═══ Data excerpt ═══

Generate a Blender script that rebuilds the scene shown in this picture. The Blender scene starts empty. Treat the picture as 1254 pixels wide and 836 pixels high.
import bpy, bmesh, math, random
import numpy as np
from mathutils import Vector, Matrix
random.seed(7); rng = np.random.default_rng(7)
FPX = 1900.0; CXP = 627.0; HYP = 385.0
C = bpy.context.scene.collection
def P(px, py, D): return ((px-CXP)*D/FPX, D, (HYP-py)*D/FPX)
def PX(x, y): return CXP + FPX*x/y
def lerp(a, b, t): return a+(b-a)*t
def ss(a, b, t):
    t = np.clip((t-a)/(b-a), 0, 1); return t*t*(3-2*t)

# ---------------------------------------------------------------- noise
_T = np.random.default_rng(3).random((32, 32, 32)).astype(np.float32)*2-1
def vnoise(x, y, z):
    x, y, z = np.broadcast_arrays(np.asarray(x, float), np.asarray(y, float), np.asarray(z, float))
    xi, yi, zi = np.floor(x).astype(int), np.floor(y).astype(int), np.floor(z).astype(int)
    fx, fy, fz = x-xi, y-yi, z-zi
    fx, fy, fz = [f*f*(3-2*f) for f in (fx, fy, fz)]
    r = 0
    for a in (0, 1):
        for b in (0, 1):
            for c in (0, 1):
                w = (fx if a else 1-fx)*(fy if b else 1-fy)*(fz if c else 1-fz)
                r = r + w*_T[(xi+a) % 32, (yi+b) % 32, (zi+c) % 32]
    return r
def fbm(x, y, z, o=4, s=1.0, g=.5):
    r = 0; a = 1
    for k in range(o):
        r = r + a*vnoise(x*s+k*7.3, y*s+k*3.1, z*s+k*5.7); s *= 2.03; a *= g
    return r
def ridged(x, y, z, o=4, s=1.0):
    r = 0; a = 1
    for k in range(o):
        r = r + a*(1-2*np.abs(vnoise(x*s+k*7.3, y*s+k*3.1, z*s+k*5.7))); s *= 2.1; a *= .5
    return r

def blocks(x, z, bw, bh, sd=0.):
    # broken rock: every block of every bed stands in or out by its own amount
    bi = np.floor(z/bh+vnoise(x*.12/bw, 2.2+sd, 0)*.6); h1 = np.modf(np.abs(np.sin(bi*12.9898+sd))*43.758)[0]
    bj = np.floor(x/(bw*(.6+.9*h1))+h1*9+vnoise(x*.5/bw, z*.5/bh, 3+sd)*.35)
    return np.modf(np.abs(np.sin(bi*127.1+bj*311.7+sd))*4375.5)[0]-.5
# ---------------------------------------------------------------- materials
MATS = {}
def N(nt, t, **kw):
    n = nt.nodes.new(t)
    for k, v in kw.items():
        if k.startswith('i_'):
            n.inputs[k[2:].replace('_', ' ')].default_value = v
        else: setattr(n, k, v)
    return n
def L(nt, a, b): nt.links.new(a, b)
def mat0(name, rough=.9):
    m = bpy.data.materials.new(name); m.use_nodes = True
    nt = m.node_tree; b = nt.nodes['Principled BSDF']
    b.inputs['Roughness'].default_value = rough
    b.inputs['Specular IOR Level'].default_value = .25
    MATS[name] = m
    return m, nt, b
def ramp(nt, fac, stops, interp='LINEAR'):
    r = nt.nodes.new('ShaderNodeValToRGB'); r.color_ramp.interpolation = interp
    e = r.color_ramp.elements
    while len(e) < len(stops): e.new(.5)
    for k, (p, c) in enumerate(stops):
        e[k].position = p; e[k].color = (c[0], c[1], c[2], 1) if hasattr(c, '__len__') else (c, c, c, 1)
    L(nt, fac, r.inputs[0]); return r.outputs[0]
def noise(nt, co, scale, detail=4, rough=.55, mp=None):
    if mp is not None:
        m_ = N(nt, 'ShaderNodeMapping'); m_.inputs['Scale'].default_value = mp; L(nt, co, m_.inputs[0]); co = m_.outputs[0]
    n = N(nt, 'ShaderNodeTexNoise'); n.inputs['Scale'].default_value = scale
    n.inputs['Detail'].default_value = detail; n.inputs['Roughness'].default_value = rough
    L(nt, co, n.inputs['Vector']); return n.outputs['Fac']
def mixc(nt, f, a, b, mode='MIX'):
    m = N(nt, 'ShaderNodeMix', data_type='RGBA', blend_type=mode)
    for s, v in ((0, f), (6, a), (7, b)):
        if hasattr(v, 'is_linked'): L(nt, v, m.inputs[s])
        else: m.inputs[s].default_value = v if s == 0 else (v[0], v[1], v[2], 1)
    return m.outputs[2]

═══

Each line must be given again exactly as written above.

▸ **The solution**
Generate a Blender script that rebuilds the scene shown in this picture. The Blender scene starts empty. Treat the picture as 1254 pixels wide and 836 pixels high.
import bpy, bmesh, math, random
import numpy as np
from mathutils import Vector, Matrix
random.seed(7); rng = np.random.default_rng(7)
FPX = 1900.0; CXP = 627.0; HYP = 385.0
C = bpy.context.scene.collection
def P(px, py, D): return ((px-CXP)*D/FPX, D, (HYP-py)*D/FPX)
def PX(x, y): return CXP + FPX*x/y
def lerp(a, b, t): return a+(b-a)*t
def ss(a, b, t):
    t = np.clip((t-a)/(b-a), 0, 1); return t*t*(3-2*t)

# ---------------------------------------------------------------- noise
_T = np.random.default_rng(3).random((32, 32, 32)).astype(np.float32)*2-1
def vnoise(x, y, z):
    x, y, z = np.broadcast_arrays(np.asarray(x, float), np.asarray(y, float), np.asarray(z, float))
    xi, yi, zi = np.floor(x).astype(int), np.floor(y).astype(int), np.floor(z).astype(int)
    fx, fy, fz = x-xi, y-yi, z-zi
    fx, fy, fz = [f*f*(3-2*f) for f in (fx, fy, fz)]
    r = 0
    for a in (0, 1):
        for b in (0, 1):
            for c in (0, 1):
                w = (fx if a else 1-fx)*(fy if b else 1-fy)*(fz if c else 1-fz)
                r = r + w*_T[(xi+a) % 32, (yi+b) % 32, (zi+c) % 32]
    return r
def fbm(x, y, z, o=4, s=1.0, g=.5):
    r = 0; a = 1
    for k in range(o):
        r = r + a*vnoise(x*s+k*7.3, y*s+k*3.1, z*s+k*5.7); s *= 2.03; a *= g
    return r
def ridged(x, y, z, o=4, s=1.0):
    r = 0; a = 1
    for k in range(o):
        r = r + a*(1-2*np.abs(vnoise(x*s+k*7.3, y*s+k*3.1, z*s+k*5.7))); s *= 2.1; a *= .5
    return r

def blocks(x, z, bw, bh, sd=0.):
    # broken rock: every block of every bed stands in or out by its own amount
    bi = np.floor(z/bh+vnoise(x*.12/bw, 2.2+sd, 0)*.6); h1 = np.modf(np.abs(np.sin(bi*12.9898+sd))*43.758)[0]
    bj = np.floor(x/(bw*(.6+.9*h1))+h1*9+vnoise(x*.5/bw, z*.5/bh, 3+sd)*.35)
    return np.modf(np.abs(np.sin(bi*127.1+bj*311.7+sd))*4375.5)[0]-.5
# ---------------------------------------------------------------- materials
MATS = {}
def N(nt, t, **kw):
    n = nt.nodes.new(t)
    for k, v in kw.items():
        if k.startswith('i_'):
            n.inputs[k[2:].replace('_', ' ')].default_value = v
        else: setattr(n, k, v)
    return n
def L(nt, a, b): nt.links.new(a, b)
def mat0(name, rough=.9):
    m = bpy.data.materials.new(name); m.use_nodes = True
    nt = m.node_tree; b = nt.nodes['Principled BSDF']
    b.inputs['Roughness'].default_value = rough
    b.inputs['Specular IOR Level'].default_value = .25
    MATS[name] = m
    return m, nt, b
def ramp(nt, fac, stops, interp='LINEAR'):
    r = nt.nodes.new('ShaderNodeValToRGB'); r.color_ramp.interpolation = interp
    e = r.color_ramp.elements
    while len(e) < len(stops): e.new(.5)
    for k, (p, c) in enumerate(stops):
        e[k].position = p; e[k].color = (c[0], c[1], c[2], 1) if hasattr(c, '__len__') else (c, c, c, 1)
    L(nt, fac, r.inputs[0]); return r.outputs[0]
def noise(nt, co, scale, detail=4, rough=.55, mp=None):
    if mp is not None:
        m_ = N(nt, 'ShaderNodeMapping'); m_.inputs['Scale'].default_value = mp; L(nt, co, m_.inputs[0]); co = m_.outputs[0]
    n = N(nt, 'ShaderNodeTexNoise'); n.inputs['Scale'].default_value = scale
    n.inputs['Detail'].default_value = detail; n.inputs['Roughness'].default_value = rough
    L(nt, co, n.inputs['Vector']); return n.outputs['Fac']
def mixc(nt, f, a, b, mode='MIX'):
    m = N(nt, 'ShaderNodeMix', data_type='RGBA', blend_type=mode)
    for s, v in ((0, f), (6, a), (7, b)):
        if hasattr(v, 'is_linked'): L(nt, v, m.inputs[s])
        else: m.inputs[s].default_value = v if s == 0 else (v[0], v[1], v[2], 1)
    return m.outputs[2]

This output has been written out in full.